About 6,000 demonstrators remain within the Rajaprasong protest site. They include many elderly people, women and young children brought by their parents who came to rally in Bangkok from the provinces. Reporters have seen at least two dozen young children inside the protest zone, and there are possibly many more.

"I took my daughter with me because there was no one to take care of her back home when I came here," said Kaneung Pana, a day laborer from the northeastern province of Mukdahan. His eight-year-old daughter, Hongfah, wears a red dress and cuddles by his side. "I understand it is not safe, but we have to do something to pressure the government to resign." None of the Red Shirt leaders had asked him to take his daughter and go because of the danger, he said, but he would not leave even if they did.

Kampit Jooncha, a farmer from the same province, agreed that she would not take her ten-year-old son Chalor and abandon the protest no matter who asked. "We want democracy," she said. "If I have to die for it, I want my children to die with me."

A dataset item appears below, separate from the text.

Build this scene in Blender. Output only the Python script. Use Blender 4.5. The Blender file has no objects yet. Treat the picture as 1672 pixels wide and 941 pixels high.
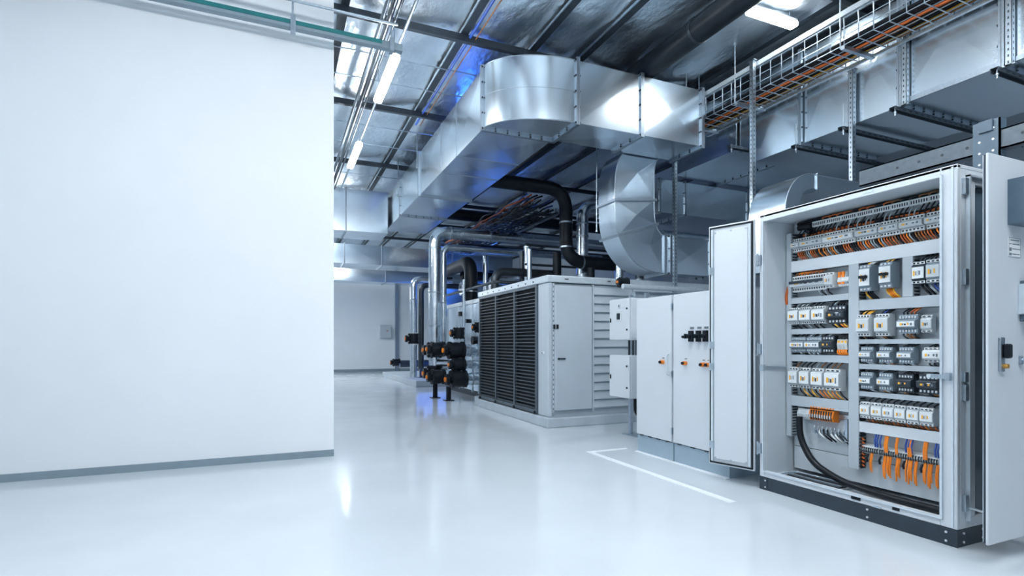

Hongfah and Chalor both said they were not afraid, although Hongfah said she wished she were back in Mukdahan. Asked if they understood that something bad could happen at the protest, they both said no, they did not understand.

The presence of children and the elderly is one of the reasons the government and the military have been reluctant to use force to disperse the Red Shirts from a protest that has paralyzed the capital's commercial center for weeks. That, and the fact that Red Shirts, despite proclaiming themselves peaceful protesters, have a corps of guards dressed in black, some of whom are armed. On Saturday, children's rights activist and peace activists called on the Red Shirt leaders to evacuate children and the elderly. "In cases like this of high political tension, it is not in the best interest of the child to have them at a protest such as this," said Tomoo Hozumi, the UNICEF representative to Thailand. Wallop Tangkhananurak, head of the Children Creation Foundation, offered to take in any protesters' children at his foundation. None have accepted the offer.

Nattawut, speaking to TIME, strongly denied accusations that Red Shirt leaders wanted women and children present to deter soldiers from using force against their protest. "I guarantee you we will never use children or women as human shields," Nattawut insisted. Asked why Red Shirt leaders had not made an announcement from their rally stage telling parents with children to leave because of the danger, he said that was the job of the government.

On Sunday, the government asked its Ministry of Social Welfare and Human Development, the Thai Red Cross and other nongovernmental organizations to enter the protest site and try to convince parents with children and the elderly to return home. Nattawut finally responded by asking families and the elderly to move within the protest site to an area in front of a Buddhist temple where they could seek shelter inside if violence erupted.

Not many, however, made the move to the temple. Her arm around her son, farmer Kampit said she was staying where she was. "If we die together for democracy, it will be worth it," she said.